Bandung (ANTARA) - DPRD Provinsi Jawa Barat menyatakan pembahasan raperda perubahan atas Peraturan Daerah Provinsi Jawa Barat No 22 Tahun 2010 tentang Rencana Tata Ruang Wilayah (RTRW) Provinsi Jawa Barat Tahun 2009-2029, pihaknya memerlukan peta atau informasi dari badan geospasial sebagai pedoman.
"Pemanfaatan peta atau informasi geospasial sangat penting dalam pengambilan kebijakan pemanfaatan ruang," kata Ketua Pansus VII DPRD Jawa Barat Herlas Juniar, di Bandung, Selasa.
Herlas mengatakan peta dari Badan Informasi Geospasial bisa menjadi acuan yang kita harapkan dapat menjawab berbagai persoalan terkait tata ruang wilayah.
"Karena dengan peta dari BIG ini kita mendapatkan gambaran yang utuh bagaimana pola dan tata ruang dalam raperda yang kita susun", ujar Herlas.
Herlas menambahkan selain peta eksisting, ada beberapa persoalan yang juga mencuat yakni persoalan abrasi dan tanah timbul yang tentu mempengaruhi peta yang sebelumnya.
"Karena memang acuan kita dari sini, peta terbaru yang kita dapatkan sebagai upaya penyempurnaan dari Raperda RTRW yang sedang disusun. Mudah-mudahan datanya akurat sehingga ada kecocokan dengan apa yang selama ini kita bahas dalam pembahasan raperda, terang Herlas.
Sementara itu, Wakil Ketua Pansus VII DPRD Jabar Daddy Rochanadi yang mengatakan Pansus VII sengaja datang ke Badan Informasi Geospasial beberapa waktu lalu untuk menyinkronkan peta.
"Karena salah satu syarat dalam Perda RTRW itu terlampir juga peta, jadi Pansus VII ingin memastikan bahwa peta dasar sudah dimiliki," kata Daddy.
Daddy menambahkan hal lain yang sangat penting bagi Pansus VII yakni kepastian terkait kondisi eksisting tanah timbul yang ada di Jawa Barat.
"Ini kan juga berpengaruh pada luas wilayah dimasing - masing kabupaten kota yang berpengaruh pada perencanaan tata ruang mereka yang juga harus mengakomodir perda RTRW ditingkat provinsi," ujar Daddy.

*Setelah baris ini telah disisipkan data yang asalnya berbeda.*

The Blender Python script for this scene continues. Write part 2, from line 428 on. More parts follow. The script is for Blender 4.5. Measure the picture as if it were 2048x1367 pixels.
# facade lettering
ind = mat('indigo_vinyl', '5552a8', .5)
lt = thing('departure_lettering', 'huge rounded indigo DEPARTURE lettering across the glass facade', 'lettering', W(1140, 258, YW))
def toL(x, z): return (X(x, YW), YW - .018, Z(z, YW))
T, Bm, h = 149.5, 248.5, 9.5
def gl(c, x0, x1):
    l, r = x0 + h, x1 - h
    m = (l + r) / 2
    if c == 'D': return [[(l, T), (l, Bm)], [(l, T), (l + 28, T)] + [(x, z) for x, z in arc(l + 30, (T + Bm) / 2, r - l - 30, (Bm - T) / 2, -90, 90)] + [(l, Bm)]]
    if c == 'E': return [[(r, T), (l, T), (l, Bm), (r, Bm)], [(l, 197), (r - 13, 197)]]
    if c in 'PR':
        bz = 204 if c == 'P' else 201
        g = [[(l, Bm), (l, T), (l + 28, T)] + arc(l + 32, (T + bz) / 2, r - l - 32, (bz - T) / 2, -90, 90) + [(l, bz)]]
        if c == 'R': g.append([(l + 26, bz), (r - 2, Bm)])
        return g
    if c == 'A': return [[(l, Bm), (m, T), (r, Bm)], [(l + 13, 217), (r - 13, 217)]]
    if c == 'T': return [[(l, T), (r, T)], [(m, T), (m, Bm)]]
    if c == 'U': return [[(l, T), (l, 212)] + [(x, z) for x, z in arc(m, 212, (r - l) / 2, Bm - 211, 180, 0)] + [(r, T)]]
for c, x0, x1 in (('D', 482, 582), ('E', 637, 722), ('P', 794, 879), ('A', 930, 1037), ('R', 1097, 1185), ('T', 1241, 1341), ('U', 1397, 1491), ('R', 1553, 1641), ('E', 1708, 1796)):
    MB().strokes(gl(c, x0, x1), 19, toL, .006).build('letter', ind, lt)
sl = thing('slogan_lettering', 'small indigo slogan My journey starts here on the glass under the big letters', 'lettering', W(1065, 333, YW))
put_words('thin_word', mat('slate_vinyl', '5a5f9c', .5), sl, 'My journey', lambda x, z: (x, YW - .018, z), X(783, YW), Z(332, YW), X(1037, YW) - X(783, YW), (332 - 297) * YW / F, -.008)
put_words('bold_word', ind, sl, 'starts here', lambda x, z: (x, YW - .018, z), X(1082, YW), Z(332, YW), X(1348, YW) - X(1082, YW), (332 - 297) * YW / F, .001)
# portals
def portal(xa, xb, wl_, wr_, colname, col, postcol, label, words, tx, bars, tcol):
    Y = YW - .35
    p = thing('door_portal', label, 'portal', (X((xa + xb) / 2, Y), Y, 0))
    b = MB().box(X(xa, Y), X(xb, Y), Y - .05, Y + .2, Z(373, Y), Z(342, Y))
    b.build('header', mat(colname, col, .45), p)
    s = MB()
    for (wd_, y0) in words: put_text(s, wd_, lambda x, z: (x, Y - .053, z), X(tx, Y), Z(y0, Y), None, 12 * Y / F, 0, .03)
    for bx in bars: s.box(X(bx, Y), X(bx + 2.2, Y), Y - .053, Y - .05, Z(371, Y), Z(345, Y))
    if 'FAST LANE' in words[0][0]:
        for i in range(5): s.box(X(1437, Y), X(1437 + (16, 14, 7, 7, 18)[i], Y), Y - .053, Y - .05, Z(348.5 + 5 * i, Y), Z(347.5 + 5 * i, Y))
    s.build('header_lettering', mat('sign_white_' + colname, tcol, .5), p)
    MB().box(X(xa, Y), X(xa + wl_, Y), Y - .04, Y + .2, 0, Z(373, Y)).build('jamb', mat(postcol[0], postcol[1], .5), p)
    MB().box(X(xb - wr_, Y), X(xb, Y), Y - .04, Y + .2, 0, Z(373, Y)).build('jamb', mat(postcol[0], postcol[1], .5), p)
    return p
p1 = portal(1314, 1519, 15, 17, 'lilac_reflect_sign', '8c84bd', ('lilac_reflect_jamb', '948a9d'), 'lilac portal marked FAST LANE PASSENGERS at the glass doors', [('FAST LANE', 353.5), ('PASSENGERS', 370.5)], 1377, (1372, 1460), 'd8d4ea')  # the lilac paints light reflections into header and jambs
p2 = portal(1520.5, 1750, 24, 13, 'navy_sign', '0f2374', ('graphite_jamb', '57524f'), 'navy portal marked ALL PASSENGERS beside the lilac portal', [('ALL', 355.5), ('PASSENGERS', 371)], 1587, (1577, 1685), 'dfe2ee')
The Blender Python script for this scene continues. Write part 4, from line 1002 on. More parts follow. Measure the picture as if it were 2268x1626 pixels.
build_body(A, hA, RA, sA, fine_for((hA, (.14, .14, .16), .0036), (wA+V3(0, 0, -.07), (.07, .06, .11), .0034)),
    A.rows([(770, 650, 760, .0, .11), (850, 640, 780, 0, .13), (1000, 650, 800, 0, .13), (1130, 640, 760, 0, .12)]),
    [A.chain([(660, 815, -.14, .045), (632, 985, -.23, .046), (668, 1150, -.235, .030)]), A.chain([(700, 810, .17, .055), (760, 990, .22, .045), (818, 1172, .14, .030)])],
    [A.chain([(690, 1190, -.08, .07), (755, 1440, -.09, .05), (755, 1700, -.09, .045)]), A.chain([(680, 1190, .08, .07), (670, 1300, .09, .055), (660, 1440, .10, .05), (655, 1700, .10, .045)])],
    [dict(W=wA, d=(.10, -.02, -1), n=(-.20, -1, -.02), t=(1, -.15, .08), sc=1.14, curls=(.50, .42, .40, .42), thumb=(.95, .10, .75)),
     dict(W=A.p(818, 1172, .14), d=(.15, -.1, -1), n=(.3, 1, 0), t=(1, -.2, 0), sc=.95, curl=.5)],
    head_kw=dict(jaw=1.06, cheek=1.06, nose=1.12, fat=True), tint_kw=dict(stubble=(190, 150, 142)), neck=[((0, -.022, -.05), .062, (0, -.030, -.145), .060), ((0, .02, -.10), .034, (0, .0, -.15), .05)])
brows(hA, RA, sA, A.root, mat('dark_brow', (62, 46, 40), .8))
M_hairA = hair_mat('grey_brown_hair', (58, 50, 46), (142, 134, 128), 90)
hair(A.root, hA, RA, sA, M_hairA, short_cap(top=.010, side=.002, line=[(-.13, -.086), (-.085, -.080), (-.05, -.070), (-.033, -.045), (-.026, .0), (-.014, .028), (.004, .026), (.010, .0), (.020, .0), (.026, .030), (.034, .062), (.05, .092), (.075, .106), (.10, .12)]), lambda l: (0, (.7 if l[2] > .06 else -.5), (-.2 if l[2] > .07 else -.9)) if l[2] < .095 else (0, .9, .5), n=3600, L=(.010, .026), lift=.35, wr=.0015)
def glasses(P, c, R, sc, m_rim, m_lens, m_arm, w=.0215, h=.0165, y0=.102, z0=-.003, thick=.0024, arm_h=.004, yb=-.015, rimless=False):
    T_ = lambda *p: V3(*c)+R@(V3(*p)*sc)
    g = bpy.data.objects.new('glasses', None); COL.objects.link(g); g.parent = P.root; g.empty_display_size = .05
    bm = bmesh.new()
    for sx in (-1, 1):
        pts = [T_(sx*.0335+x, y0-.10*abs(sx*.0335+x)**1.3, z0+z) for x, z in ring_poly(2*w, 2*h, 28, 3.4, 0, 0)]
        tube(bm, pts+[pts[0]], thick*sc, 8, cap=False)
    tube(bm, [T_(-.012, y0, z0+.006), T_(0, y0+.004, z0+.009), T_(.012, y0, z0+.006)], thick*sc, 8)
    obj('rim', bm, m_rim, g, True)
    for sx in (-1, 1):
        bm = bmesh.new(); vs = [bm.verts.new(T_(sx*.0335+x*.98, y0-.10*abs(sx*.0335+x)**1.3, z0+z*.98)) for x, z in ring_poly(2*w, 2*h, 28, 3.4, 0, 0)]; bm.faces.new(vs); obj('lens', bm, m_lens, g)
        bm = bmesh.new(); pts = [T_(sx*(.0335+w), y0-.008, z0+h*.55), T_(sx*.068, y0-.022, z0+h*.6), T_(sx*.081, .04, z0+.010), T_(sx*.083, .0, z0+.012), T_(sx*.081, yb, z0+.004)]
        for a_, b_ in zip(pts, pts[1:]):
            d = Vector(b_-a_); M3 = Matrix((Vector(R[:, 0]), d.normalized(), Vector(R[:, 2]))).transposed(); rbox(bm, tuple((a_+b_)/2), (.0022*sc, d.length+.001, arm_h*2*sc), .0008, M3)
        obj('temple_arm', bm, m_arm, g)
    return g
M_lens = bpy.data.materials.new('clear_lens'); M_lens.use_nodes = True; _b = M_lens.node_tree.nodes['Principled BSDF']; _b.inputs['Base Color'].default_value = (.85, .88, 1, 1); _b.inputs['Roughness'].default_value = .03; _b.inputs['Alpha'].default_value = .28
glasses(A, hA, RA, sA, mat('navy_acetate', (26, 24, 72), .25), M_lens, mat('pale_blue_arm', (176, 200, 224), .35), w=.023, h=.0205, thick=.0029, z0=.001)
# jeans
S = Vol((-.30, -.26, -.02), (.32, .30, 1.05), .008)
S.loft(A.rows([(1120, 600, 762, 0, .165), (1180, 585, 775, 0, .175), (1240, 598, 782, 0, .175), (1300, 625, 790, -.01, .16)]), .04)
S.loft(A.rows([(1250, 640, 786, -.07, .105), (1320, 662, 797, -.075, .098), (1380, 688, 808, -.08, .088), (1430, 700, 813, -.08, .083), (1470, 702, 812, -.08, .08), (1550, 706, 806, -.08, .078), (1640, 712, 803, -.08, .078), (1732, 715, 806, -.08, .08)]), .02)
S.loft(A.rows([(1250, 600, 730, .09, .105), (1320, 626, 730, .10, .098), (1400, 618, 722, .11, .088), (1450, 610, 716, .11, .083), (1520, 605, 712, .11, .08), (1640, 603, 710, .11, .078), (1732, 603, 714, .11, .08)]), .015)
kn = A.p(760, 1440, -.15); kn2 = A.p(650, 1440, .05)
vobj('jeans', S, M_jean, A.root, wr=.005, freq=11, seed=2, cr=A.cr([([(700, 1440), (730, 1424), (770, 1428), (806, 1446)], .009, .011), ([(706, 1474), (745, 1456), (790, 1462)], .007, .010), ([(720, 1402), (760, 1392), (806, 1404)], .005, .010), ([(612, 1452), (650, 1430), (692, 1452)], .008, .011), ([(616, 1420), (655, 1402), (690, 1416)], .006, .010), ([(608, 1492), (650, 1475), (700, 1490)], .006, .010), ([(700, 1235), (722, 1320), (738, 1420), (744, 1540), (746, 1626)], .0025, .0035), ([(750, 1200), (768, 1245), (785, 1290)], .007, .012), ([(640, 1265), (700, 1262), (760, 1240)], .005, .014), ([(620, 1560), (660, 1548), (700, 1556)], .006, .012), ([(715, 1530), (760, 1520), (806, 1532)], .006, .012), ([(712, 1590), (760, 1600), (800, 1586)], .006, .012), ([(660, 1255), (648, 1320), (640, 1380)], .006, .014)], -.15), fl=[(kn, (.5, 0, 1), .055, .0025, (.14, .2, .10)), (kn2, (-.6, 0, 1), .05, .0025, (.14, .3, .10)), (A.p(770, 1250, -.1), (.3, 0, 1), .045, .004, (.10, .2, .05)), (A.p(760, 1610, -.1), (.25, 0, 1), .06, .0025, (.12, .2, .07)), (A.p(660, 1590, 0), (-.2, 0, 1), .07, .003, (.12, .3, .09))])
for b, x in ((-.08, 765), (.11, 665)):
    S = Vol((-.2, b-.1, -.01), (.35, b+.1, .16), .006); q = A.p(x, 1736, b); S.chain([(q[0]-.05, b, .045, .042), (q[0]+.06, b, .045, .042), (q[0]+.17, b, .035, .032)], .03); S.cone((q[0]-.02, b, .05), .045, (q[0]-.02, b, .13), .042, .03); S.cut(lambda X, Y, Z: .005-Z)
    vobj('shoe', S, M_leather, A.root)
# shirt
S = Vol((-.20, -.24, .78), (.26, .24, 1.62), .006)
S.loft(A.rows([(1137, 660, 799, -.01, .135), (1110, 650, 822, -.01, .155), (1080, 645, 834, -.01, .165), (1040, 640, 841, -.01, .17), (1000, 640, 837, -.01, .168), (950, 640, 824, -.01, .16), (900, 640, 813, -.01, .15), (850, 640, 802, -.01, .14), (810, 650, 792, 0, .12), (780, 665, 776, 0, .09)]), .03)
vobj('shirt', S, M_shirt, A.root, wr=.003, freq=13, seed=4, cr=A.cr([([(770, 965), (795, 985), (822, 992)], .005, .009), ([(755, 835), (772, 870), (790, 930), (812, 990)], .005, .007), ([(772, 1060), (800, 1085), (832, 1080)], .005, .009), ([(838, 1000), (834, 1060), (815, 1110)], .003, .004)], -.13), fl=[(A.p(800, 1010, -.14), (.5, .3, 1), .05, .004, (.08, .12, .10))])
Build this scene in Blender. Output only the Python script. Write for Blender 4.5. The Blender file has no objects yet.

Setelah memperoleh peta yang jauh lebih detil dari BIG, Daddy menekankan Pansus VII akan segera menyinkronkan dengan data yang ada.
"Misalnya data dari BIG (Badan Informasi Geospasial) yang ternyata berbeda dengan data dari kehutanan. Di kehutanan masih hijau di sini sudah ada bolong atau dianggapnya menjadi laut, Sinkronisasi seperti ini akan dilakukan di pansus," kata Daddy.
Sementara itu, Kepala Pusat Pemetaan Tata Ruang dan Atlas, Badan Informasi Geospasial Mulyanto Darmawan mengatakan kunjungan Pansus VII DPRD Jawa Barat ini menunjukan kesadaran yang tinggi akan pentingnya pemanfaatan peta atau informasi geospasial dalam pengambilan kebijakan dalam berbagai kehidupan pembangunan.
"Memang betul data statistik dapat menyajikan suatu informasi tentang kuantitas tetapi tentang sebarannya, lokasinya itu juga sangat penting sehingga diperlukan informasi geospasial," ujar Mulyanto.
Mulyanto berharap Pansus VII DPRD Jawa Barat bukan hanya mengawal materi substansi tetapi juga informasi petanya agar ada kesesuaian antara substansi draft perda dengan petanya.
"Contoh kalau seandainya didalam perda disampaikan tentang sempadan sungai, maka harus tergambar di dalam petanya. Harapan kami dalam selembar peta maka siapa pun dapat melihat secara utuh tentang perencanaan suatu wilayah," Mulyanto.
Terkait tanah timbul dan abrasi Mulyanto menekankan pihaknya memiliki data terakhir beberapa lokasi yang dikatakan sebagai tanah timbul dan abrasi namun begitu pihaknya hanya menyajikan data saja.
"Kebijakan sepenuhnya ada pada Peraturan - peraturan daerah.Tata ruang ini disusun dalam rangka menciptakan ruang hidup yang nyaman, aman dan produktif jadi bila ada persoalan terkait tanah timbul diserahkan kepada daerah untuk bisa menyelesaikan hal tersebut," kata Mulyanto.